* [Supplied records]
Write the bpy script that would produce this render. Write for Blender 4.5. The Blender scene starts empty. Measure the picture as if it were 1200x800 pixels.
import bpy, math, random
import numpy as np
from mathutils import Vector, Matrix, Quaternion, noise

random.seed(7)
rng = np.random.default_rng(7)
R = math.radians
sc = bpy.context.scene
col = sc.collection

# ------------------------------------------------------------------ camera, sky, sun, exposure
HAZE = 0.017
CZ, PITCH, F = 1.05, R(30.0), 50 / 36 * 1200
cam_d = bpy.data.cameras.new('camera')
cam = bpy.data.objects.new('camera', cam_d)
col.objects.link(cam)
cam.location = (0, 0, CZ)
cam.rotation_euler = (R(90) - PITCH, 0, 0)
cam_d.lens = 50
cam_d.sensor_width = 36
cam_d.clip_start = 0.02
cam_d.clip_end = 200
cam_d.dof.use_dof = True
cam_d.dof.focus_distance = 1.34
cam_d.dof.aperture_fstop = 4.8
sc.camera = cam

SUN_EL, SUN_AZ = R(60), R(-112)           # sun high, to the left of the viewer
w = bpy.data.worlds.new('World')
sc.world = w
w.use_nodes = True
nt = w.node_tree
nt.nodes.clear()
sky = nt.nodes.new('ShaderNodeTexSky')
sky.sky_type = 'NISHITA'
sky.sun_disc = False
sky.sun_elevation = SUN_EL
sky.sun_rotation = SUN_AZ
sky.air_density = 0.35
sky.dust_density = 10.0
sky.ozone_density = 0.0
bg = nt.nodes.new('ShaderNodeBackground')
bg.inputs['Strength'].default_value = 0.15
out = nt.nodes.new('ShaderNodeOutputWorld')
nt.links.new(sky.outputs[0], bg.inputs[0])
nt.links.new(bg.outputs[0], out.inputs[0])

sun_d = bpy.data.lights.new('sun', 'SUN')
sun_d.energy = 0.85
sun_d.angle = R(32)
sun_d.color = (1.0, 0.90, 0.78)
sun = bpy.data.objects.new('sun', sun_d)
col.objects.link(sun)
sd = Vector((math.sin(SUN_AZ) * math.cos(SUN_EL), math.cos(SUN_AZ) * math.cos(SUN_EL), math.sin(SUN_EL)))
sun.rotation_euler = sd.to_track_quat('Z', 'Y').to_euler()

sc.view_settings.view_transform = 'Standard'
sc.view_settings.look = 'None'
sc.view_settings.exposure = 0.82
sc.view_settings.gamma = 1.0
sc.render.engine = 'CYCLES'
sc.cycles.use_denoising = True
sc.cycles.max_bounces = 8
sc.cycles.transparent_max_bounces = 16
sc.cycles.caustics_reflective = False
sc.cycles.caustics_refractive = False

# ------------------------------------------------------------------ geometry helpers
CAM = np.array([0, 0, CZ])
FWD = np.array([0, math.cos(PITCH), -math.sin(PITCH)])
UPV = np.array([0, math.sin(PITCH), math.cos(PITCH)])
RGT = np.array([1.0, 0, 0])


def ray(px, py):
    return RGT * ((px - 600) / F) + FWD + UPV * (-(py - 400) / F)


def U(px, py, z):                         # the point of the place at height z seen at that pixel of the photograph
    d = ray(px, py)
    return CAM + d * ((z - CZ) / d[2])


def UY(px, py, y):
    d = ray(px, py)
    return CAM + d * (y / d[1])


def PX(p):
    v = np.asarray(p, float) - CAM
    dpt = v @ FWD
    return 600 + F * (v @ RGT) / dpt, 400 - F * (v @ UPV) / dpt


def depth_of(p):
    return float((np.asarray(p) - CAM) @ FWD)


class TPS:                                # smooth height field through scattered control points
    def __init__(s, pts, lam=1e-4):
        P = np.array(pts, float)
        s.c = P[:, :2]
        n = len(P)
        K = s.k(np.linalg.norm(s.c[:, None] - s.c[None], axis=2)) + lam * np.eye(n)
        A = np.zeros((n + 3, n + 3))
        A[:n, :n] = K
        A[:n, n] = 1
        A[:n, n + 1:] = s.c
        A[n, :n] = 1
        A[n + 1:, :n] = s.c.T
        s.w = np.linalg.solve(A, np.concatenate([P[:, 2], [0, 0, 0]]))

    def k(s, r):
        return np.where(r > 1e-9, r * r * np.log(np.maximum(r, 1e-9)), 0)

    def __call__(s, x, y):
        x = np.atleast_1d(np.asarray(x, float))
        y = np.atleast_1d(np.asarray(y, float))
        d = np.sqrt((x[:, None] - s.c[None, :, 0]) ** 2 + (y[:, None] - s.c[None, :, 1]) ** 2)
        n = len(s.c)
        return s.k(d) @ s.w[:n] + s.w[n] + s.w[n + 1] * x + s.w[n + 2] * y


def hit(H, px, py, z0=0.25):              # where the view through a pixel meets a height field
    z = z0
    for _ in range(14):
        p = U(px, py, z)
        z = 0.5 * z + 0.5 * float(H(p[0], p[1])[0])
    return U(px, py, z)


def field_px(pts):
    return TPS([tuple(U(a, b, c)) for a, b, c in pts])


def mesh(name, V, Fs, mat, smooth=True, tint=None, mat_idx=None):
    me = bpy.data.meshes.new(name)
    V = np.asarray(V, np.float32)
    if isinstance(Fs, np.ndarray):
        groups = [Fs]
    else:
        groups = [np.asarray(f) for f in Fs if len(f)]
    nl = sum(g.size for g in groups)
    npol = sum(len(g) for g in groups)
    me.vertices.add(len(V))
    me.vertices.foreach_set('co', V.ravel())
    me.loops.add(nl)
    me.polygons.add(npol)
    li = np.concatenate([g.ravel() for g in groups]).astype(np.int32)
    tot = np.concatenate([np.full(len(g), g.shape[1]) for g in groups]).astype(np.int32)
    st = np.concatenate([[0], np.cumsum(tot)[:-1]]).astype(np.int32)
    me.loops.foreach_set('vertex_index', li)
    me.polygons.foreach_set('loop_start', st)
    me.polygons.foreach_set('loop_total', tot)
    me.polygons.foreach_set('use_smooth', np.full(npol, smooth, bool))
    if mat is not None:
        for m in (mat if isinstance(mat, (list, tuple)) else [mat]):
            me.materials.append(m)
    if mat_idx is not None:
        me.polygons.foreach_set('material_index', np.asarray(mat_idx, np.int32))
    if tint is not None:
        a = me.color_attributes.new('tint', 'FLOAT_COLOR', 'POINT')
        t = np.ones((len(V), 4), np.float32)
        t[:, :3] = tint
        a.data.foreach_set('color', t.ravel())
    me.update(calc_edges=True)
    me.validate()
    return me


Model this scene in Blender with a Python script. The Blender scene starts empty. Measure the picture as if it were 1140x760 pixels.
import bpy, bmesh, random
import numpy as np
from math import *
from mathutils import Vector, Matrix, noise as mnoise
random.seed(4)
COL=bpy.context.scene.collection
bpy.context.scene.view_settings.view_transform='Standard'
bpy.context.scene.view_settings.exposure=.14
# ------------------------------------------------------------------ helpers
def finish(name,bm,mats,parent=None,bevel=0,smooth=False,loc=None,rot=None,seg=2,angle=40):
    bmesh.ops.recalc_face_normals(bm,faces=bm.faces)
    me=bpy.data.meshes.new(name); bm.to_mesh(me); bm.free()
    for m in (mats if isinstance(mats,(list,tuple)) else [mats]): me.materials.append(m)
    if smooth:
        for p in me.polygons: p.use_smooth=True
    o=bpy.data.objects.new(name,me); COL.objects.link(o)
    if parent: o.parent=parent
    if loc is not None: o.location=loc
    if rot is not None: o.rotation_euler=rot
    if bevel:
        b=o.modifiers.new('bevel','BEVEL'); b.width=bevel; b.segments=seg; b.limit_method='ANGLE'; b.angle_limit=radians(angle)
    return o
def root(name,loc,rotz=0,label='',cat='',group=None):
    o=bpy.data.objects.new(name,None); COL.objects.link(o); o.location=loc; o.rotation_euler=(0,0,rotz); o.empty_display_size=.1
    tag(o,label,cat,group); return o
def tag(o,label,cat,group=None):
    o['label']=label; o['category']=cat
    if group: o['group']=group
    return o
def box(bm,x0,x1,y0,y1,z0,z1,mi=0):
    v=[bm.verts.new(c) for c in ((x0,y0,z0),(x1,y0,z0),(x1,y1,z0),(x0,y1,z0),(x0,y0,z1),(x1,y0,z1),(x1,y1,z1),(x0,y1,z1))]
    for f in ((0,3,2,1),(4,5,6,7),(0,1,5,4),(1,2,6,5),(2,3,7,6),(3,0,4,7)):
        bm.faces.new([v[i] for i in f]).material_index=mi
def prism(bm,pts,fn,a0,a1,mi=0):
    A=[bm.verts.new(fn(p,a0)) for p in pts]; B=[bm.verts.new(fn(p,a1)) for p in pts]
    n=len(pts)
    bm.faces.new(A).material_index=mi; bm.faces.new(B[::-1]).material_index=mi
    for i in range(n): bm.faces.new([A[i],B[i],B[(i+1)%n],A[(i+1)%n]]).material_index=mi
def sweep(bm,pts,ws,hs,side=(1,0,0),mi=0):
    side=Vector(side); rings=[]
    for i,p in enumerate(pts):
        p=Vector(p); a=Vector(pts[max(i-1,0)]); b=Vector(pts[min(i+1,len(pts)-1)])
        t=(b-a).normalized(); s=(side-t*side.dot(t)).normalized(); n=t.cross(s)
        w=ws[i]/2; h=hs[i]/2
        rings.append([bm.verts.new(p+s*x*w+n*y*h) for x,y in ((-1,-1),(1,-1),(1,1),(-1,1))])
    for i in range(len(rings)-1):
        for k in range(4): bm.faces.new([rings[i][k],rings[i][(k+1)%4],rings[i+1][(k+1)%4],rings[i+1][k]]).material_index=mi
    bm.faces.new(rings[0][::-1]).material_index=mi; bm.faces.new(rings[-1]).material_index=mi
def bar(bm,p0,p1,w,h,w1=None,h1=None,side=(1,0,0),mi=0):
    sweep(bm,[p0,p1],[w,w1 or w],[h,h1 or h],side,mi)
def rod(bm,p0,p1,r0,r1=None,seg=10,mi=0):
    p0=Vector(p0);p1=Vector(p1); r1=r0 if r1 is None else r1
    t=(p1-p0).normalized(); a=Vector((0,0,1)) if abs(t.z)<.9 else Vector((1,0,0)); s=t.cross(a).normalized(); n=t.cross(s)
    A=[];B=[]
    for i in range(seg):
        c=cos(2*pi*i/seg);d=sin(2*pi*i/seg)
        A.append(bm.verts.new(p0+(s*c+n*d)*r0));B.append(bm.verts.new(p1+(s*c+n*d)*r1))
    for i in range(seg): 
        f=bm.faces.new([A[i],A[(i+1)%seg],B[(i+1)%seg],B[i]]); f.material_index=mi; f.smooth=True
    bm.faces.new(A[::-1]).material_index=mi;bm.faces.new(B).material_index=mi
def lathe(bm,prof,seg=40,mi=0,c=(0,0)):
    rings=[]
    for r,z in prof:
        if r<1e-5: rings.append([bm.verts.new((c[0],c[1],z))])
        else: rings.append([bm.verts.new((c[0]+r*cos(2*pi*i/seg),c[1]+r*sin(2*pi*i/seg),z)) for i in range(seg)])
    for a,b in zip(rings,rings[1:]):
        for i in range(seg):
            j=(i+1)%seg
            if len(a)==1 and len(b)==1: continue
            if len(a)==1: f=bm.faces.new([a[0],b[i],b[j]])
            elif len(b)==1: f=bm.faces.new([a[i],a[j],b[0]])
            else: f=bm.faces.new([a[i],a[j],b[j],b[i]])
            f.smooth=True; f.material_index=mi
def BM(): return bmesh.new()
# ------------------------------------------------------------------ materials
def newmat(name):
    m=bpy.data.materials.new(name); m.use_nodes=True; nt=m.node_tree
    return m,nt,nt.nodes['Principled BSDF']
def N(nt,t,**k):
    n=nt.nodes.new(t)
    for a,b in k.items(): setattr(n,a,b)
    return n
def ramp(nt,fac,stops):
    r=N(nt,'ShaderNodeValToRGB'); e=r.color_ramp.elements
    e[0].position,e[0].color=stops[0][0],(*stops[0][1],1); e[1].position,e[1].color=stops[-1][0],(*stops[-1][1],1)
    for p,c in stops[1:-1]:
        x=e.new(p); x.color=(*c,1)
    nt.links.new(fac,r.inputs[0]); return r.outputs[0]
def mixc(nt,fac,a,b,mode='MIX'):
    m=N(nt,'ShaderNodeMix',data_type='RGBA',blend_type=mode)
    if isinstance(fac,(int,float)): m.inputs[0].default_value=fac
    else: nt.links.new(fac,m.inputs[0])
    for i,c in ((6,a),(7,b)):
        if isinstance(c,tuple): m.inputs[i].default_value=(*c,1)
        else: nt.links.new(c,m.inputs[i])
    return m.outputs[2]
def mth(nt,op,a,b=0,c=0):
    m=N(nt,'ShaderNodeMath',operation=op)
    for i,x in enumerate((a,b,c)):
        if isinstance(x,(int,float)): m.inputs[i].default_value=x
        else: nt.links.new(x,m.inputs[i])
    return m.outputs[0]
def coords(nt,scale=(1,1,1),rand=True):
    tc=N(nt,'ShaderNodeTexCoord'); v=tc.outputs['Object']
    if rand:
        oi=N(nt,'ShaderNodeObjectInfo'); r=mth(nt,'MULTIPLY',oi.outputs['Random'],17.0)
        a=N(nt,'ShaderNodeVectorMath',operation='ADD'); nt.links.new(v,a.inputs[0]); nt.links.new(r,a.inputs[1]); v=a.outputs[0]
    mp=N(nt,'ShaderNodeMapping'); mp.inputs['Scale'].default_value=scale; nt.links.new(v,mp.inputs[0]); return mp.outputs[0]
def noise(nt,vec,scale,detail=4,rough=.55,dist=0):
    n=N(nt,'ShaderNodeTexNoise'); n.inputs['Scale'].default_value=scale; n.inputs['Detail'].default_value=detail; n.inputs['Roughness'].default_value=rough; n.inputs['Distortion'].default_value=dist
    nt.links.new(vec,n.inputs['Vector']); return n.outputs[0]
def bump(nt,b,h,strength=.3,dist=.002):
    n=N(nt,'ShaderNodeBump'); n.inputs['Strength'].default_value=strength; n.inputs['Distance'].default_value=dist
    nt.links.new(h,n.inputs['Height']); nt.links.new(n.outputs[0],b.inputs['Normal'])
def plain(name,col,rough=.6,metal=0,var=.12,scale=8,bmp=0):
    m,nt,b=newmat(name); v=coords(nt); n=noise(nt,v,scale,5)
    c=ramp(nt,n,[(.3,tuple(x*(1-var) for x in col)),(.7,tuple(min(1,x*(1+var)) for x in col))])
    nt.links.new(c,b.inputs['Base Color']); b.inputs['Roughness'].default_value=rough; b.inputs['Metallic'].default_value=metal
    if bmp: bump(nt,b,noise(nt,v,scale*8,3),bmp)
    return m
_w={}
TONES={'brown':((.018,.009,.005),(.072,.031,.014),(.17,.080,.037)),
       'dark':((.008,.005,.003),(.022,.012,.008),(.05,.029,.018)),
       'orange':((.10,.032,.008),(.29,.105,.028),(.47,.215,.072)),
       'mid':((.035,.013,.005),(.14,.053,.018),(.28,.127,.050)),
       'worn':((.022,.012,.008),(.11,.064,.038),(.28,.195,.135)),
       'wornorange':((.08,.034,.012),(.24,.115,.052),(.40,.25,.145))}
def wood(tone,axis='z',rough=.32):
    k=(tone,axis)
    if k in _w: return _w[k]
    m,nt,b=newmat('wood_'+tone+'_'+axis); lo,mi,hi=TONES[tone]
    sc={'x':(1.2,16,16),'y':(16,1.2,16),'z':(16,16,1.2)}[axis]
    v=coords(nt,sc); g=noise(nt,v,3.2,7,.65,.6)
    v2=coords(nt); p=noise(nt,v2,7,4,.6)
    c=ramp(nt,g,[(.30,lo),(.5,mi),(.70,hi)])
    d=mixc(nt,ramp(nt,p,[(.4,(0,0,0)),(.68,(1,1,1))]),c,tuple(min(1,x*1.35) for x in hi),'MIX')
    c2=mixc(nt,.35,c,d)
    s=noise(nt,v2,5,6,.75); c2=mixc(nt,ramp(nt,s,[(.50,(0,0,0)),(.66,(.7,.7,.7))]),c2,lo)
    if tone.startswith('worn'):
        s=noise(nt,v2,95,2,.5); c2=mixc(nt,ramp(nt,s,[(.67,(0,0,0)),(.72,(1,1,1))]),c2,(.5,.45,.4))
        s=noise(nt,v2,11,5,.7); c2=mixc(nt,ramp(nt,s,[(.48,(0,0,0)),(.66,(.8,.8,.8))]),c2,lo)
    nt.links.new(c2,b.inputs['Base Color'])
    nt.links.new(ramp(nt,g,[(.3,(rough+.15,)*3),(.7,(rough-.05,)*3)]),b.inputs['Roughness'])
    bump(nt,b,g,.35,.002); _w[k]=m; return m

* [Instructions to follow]
Write down again the exact lines running from the beginning of the data to the line containing "from mathutils import Vector, Matrix, Quaternion, noise", with both ends included.

* [Problem solution]
Write the bpy script that would produce this render. Write for Blender 4.5. The Blender scene starts empty. Measure the picture as if it were 1200x800 pixels.
import bpy, math, random
import numpy as np
from mathutils import Vector, Matrix, Quaternion, noise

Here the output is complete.